What you have to do >> Word for word, copy all the data and drop the pictures.

======

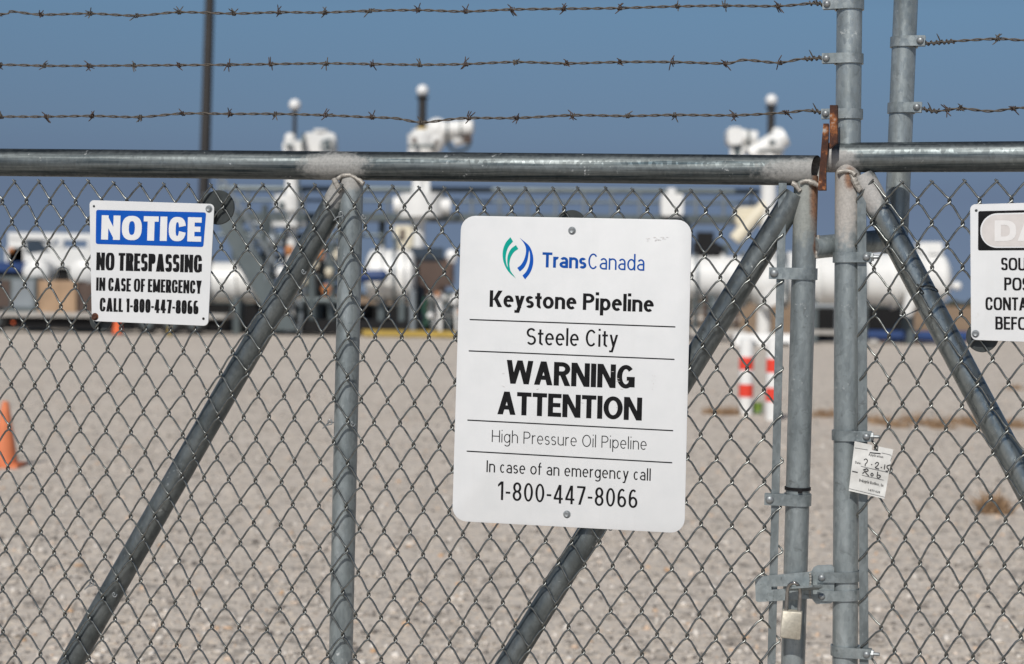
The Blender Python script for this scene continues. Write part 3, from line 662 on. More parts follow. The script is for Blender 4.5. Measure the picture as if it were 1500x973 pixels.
for k, (o, i) in enumerate((([(115, 115), (72, 165), (45, 235), (42, 310), (58, 375), (98, 445), (168, 510)], [(140, 155), (98, 205), (76, 262), (70, 320), (78, 370), (90, 400), (168, 510)]),
             ([(168, 190), (120, 228), (92, 285), (85, 340), (90, 395), (108, 440), (168, 510)], [(190, 226), (148, 258), (118, 308), (106, 360), (108, 400), (125, 455), (168, 510)]))):
    v, f = blade(o, i); lg.add(LEFT(v[:, 0], v[:, 1], PR - .00003 * k), f)
W_(lg, 'logo', 'print_teal'); lg = MB()
for k, (o, i) in enumerate((([(203, 120), (240, 165), (262, 215), (262, 270), (245, 330), (215, 380), (180, 408)], [(203, 120), (258, 170), (292, 220), (288, 275), (275, 345), (245, 405), (205, 443)]),
             ([(203, 120), (268, 190), (297, 250), (302, 320), (293, 380), (268, 440), (230, 482)], [(203, 120), (292, 195), (326, 270), (334, 340), (325, 400), (300, 460), (255, 517)]))):
    v, f = blade(o, i); lg.add(LEFT(v[:, 0], v[:, 1], PR - .00003 * k), f)
W_(lg, 'logo', 'print_blue')
W_(text('Trans', 794.2, 858.8, 391.6, 393.8, 22.0, .19, .165, LEFT, PR, gap=.06), 'lettering', 'print_navy')
W_(text('Canada', 861.5, 943.8, 394.2, 396.8, 23.0,   .105, .095, LEFT, PR, gap=.10), 'lettering', 'print_navy')
W_(text('Keystone Pipeline', 717, 957.5, 449.5, 457.4, 24.2, .205, .165, LEFT, PR, gap=.07), 'lettering', 'print_black')
W_(text('Steele City', 771, 905, 505.2, 508.8, 24.8, .125, .110, LEFT, PR, gap=.10), 'lettering', 'print_black')
wl_ = text('WARNING', 741.5, 929.5, 561.8, 569.8, 34.5, .222, .18, LEFT, PR, gap=.05)
text('ATTENTION', 728.5, 940, 606.8, 616.3, 33.6, .222, .18, LEFT, PR, mb=wl_, gap=.05)
W_(wl_, 'lettering', 'print_black')
W_(text('High Pressure Oil Pipeline', 720.3, 947, 647.5, 659.3, 17.6, .075, .068, LEFT, PR, gap=.13), 'lettering', 'print_black')
W_(text('In case of an emergency call', 712.5, 953, 691.6, 704.4, 17.2, .110, .098, LEFT, PR, gap=.11), 'lettering', 'print_black')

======

Output of the task >>
The Blender Python script for this scene continues. Write part 3, from line 662 on. More parts follow. The script is for Blender 4.5. Measure the picture as if it were 1500x973 pixels.
for k, (o, i) in enumerate((([(115, 115), (72, 165), (45, 235), (42, 310), (58, 375), (98, 445), (168, 510)], [(140, 155), (98, 205), (76, 262), (70, 320), (78, 370), (90, 400), (168, 510)]),
             ([(168, 190), (120, 228), (92, 285), (85, 340), (90, 395), (108, 440), (168, 510)], [(190, 226), (148, 258), (118, 308), (106, 360), (108, 400), (125, 455), (168, 510)]))):
    v, f = blade(o, i); lg.add(LEFT(v[:, 0], v[:, 1], PR - .00003 * k), f)
W_(lg, 'logo', 'print_teal'); lg = MB()
for k, (o, i) in enumerate((([(203, 120), (240, 165), (262, 215), (262, 270), (245, 330), (215, 380), (180, 408)], [(203, 120), (258, 170), (292, 220), (288, 275), (275, 345), (245, 405), (205, 443)]),
             ([(203, 120), (268, 190), (297, 250), (302, 320), (293, 380), (268, 440), (230, 482)], [(203, 120), (292, 195), (326, 270), (334, 340), (325, 400), (300, 460), (255, 517)]))):
    v, f = blade(o, i); lg.add(LEFT(v[:, 0], v[:, 1], PR - .00003 * k), f)
W_(lg, 'logo', 'print_blue')
W_(text('Trans', 794.2, 858.8, 391.6, 393.8, 22.0, .19, .165, LEFT, PR, gap=.06), 'lettering', 'print_navy')
W_(text('Canada', 861.5, 943.8, 394.2, 396.8, 23.0,   .105, .095, LEFT, PR, gap=.10), 'lettering', 'print_navy')
W_(text('Keystone Pipeline', 717, 957.5, 449.5, 457.4, 24.2, .205, .165, LEFT, PR, gap=.07), 'lettering', 'print_black')
W_(text('Steele City', 771, 905, 505.2, 508.8, 24.8, .125, .110, LEFT, PR, gap=.10), 'lettering', 'print_black')
wl_ = text('WARNING', 741.5, 929.5, 561.8, 569.8, 34.5, .222, .18, LEFT, PR, gap=.05)
text('ATTENTION', 728.5, 940, 606.8, 616.3, 33.6, .222, .18, LEFT, PR, mb=wl_, gap=.05)
W_(wl_, 'lettering', 'print_black')
W_(text('High Pressure Oil Pipeline', 720.3, 947, 647.5, 659.3, 17.6, .075, .068, LEFT, PR, gap=.13), 'lettering', 'print_black')
W_(text('In case of an emergency call', 712.5, 953, 691.6, 704.4, 17.2, .110, .098, LEFT, PR, gap=.11), 'lettering', 'print_black')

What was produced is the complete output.